Running an online Agency, Spinning the plates, Swydo

Michael Porter for online marketing agencies

By
2 June 2016

At Swydo we see a wide variety of  agencies in our client base. Amongst other individual characteristics, distinctions can be made by the range of services they provide (Some offer just Adwords campaign management, some offer PPC in general, some also do SEO, some will even manage your websites and social media). These agencies of course also differ in the number of clients they serve. Generalizing, most of them could be classified in three groups:

  1. The Boutique agencies: serving a couple clients with a full service attitude.
  2. The Small shops: serving a handful of clients a tailored, specific service.
  3. The Volume makers: serving many clients in a comparable standardized way.

A few weeks ago, during another of many attempts to organize and tidy up my study, I pondered throwing away some of my old college books. Every couple of years this physical heritage of my time at Erasmus University in Rotterdam, studying Business Administration, becomes a bit smaller (Everything is digital nowadays, right? And the LEGO tsunami of my kids could use some additional space). Some of the books will likely always stay, like those about mathematics (Pi never changes, does it?) and classics, like the books from Michael Porter. Just can’t bear to put them in the paper bin.

Porter’s concepts on Differentiation and Cost Leadership often apply strikingly to the agency landscape. Below is one of the basic grids he teaches.

To be honest, although I’ve worked in consultancy and like to conceptualize complex issues, I hate grids. In many cases they feel like a consultant’s attempt of artificially molding the world on two axis while reality never truly fits accordingly. But it is useful for guiding a discussion:

Michael_Porter's_Three_Generic_Strategies.svg

How can we apply this to the agency landscape? Looking at the grid you can feel it coming, don’t you? Do not get stuck in the middle!
Do you recognize the following? With the services your agency provides you’re doing a great job of delivering value to your clients. You could say your agency is comprised of specialists and serves its clients well. Every day your men and women pull out all the stops to make the clients succeed (Implementing conversion tracking, ad extensions, multiple ad groups, 3 ads in an ad group, testing, bid strategies, the works!). But at the same time: by not standardizing, or focussing with accordingly higher compensation for your services, you, as an agency, will always keep the feeling you’re working too hard, doing too much and many different things, while not getting paid enough. Meanwhile the client has the feeling he isn’t receiving absolute Michelin Star quality services, while still paying a substantial price. There’s tension in this!

Boiling it down the basics seem simple. You either offer your clients tailored, top-notch quality services and ask Michelin Star prices, or you have to, very efficiently, offer them a standardized service and quality  (e.g. McDonald’s). Both roads can lead to success. Life in the middle is a lot more challenging.
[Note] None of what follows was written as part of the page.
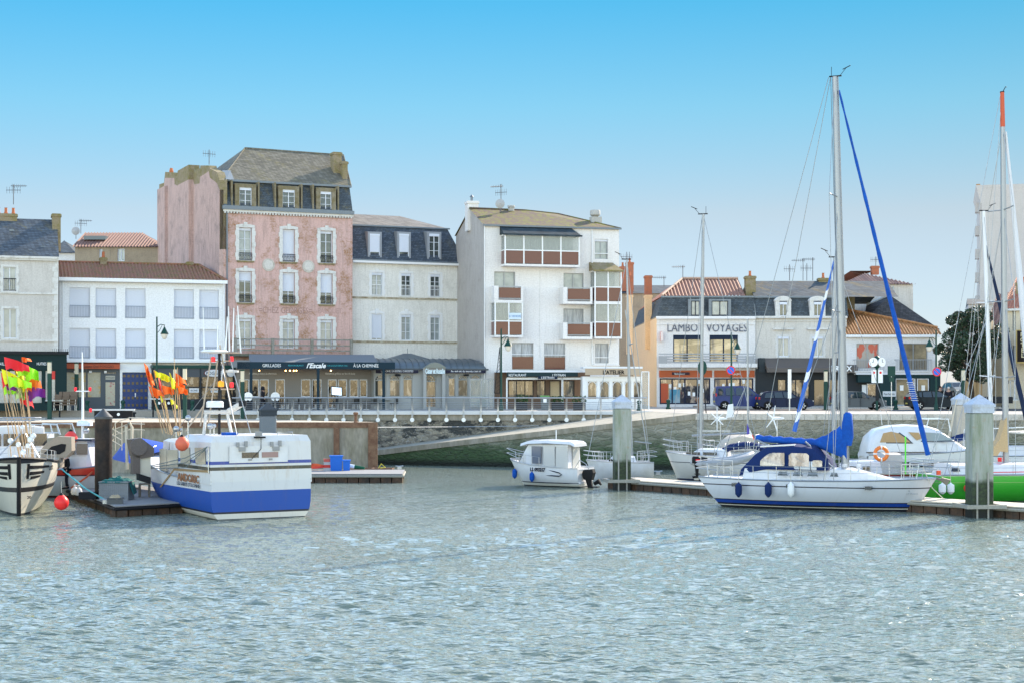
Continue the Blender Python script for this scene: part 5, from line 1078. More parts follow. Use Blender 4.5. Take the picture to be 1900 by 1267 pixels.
def fender(p, col, label, h=.75, r=.14, group='fenders hanging on the boats', rz=0):
    t = thing('fender', label, 'fender', p, rz, group)
    q = MB().lathe([(.03, h), (.05, h*.93), (r, h*.8), (r*1.04, h*.5), (r, h*.22), (r*.45, h*.05), (.03, 0)], n=12); q.build('body', col, t, True); MB().tube([(0, 0, h), (0, .05, h+.5)], .015, 4).build('rope', ROPE, t); return t
def bouy(p, r, col, label, name='buoy', rope=.3):
    t = thing('mooring_buoy', label, 'buoy', p, 0, 'round buoys'); MB().lathe([(.02, -r), (r*.5, -r*.87), (r*.87, -r*.5), (r, 0), (r*.9, r*.45), (r*.62, r*.8), (r*.25, r*1.1), (r*.15, r*1.25), (.02, r*1.3)], n=18).build('body', col, t, True)
    MB().lathe([(r*.34, r*1.03), (r*.2, r*1.28), (.02, r*1.36)], n=12).build('neck', RUBB, t, True); MB().tube([(0, 0, r*1.3), (0, 0, r*1.3+rope)], .015, 4).build('rope', ROPE, t); return t
def wsphere(px, py, Y): p = W(px, py, Y); return (p.x, p.y, p.z)

# ===== blue decked cruising yacht (the big one)
f = F(1310, 74.4, -24, 0); z = f.Z; U = f.U; L = U(1737); r = f.thing('sailing_yacht', 'long white cruising yacht with blue boom cover and navy cockpit tent', 'sailboat')
hb = bands('yacht_hull_paint', [(-9, (.02, .02, .03)), (.1, (.7, .68, .6)), (.14, (.015, .015, .02)), (.22, (.005, .05, .33)), (.36, (.01, .012, .02)), (.4, (.52, .55, .6)), (1.02, (.02, .02, .03)), (1.07, (.52, .55, .6))], dirt=.22)
sh = hull(r, L, 3.7, 1.33, bowup=.12, sagz=.06, rake=1.25, draft=.6, stern=.62, bands_m=hb, srake=1.4, tf=.6)
cr = house(r, L*.2, L*.86, 1.3, .5, 1.3, 1.78, GEL, front=2.2, tum=.08)
for (a, b, m_) in ((1443, 1462, TINT), (1471, 1490, TINT), (1498, 1518, TINT), (1540, 1556, TINT)):
    MB().ext([(U(a, -1.3), -1.335, 1.5), (U(b, -1.3), -1.335, 1.5), (U(b, -1.3)-.06, -1.31, 1.68), (U(a, -1.3)+.06, -1.31, 1.68)], (0, .02, 0)).build('window', m_, cr)
for a in (1358, 1459, 1605): u = U(a, -1.8); MB().box(u-.0, u+.28, -1.86-(.0), -1.6, 1.0, 1.15).build('hull_port', TINT, r)
# cockpit tent
x0, x1 = U(1386), U(1545); q = MB(); R = []
for t, hgt, k in ((0, .02, 1.25), (.16, .75, 1.2), (.3, 1.12, 1.15), (.6, 1.2, 1.12), (.82, 1.1, 1.1), (.97, .5, 1.05), (1, .05, 1.0)):
    x = x0+(x1-x0)*t; zb_ = 1.45+.3*min(1, t*4); hgt = hgt*.98; R.append([(x, -k, zb_), (x, -k*.98, zb_+(hgt+.0)*.5), (x, -k*.8, 1.7+hgt*.93), (x, -k*.4, 1.7+hgt*1.02), (x, 0, 1.7+hgt*1.04), (x, k*.4, 1.7+hgt*1.02), (x, k*.8, 1.7+hgt*.93), (x, k, zb_)])
tent = q.loft(R, False).build('cockpit_tent', NBLUE, r, 40)
CLR = mat('clear_vinyl', (.42, .4, .4), .08, spec=.8, var=.3, c2=(.14, .15, .18), scale=3, thr=(.45, .6), stretch=(1, 1, .6))
for a, b in ((.24, .52), (.57, .8), (.84, .95)):
    X0, X1 = x0+(x1-x0)*a, x0+(x1-x0)*b; n = 8; lo = 1.92; hi = 2.5 if a < .8 else 2.2
    q = MB().ext([(X0+(X1-X0)*i/n, -1.19-.0, lo+(hi-lo)*(sin(pi*(.12+.38*min(1, (i/n)*1.8))) if a < .3 else 1 if 0 < i < n else .85)) for i in range(n+1)]+[(X1, -1.2, lo), (X0, -1.2, lo)], (0, .02, 0)); q.build('tent_window', CLR, tent)
MB().ext([(x0+.85, -.85, 2.72), (x0+2.4, -.85, 2.82), (x0+2.4, .85, 2.82), (x0+.85, .85, 2.72)], (0, 0, .06)).build('white_roof_panel', mat('white_canvas', (.7, .7, .68), .7), tent)  # white canvas panel laid over the navy tent top
MB().lathe([(.25, -.5), (.27, -.45), (.27, .45), (.25, .5)], n=14).build('liferaft', WHITE, r, True).matrix_local = Matrix.Translation((U(1505), -.9, 1.95)) @ Matrix.Rotation(pi/2, 4, 'Y')
q = MB()
for dx in (-.25, .25): q.tube([(U(1505)+dx, -.9+.285*cos(t*pi/7), 1.95+.285*sin(t*pi/7)) for t in range(15)], .012, 4)
q.build('liferaft_straps', IRON, r)
xm = U(1568); zt = f.Z(143, 1549); lean = -(xm-U(1549)); mx = mast(r, xm, 1.7, zt, .16, lean, (z(366, 1556), z(580, 1562)), 1.05)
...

When your services are customized and of medium to high quality, but you’re unable to charge clients accordingly, maintaining profitability will be hard. When your services are somewhat standardized but overpriced, you will have a hard time growing in volume.

That’s Porter for you. However, it appears he did miss a sweet spot that does exist in the middle. At Least there is nowadays, for marketing agencies with the right business strategy and making use of the new tools available to them.

At Swydo we’re noticing successful agencies with 10-15 consultants having enough knowledge and power to serve a wide range of clients well. These agencies decide to invest in training a great team of differing specialities. These agencies are picking up tools that help their specialists become more efficient with their time, that help deliver higher quality to clients, that simply makes agency life easier. These agencies are making a major priority out of marketing themselves to sustain healthy growth. They serve a large pool of very interesting and professional clients with whom they cooperate on a personal level. Many of whom are very on top of results, expect transparent reporting and frequent meetings by phone, skype/hangout or in person. These clients appreciate all the effort the agency puts in their campaigns.

Seeing this successful middle trend, my advice to newcomers would be to shape your team to be as efficiently and of high quality as possible with training and tools, focus your services (PPC or SEO etc.), have healthy margins in your pricing to clients and invest in long term relationships with them (low churn). It can be great fun to run such an agency!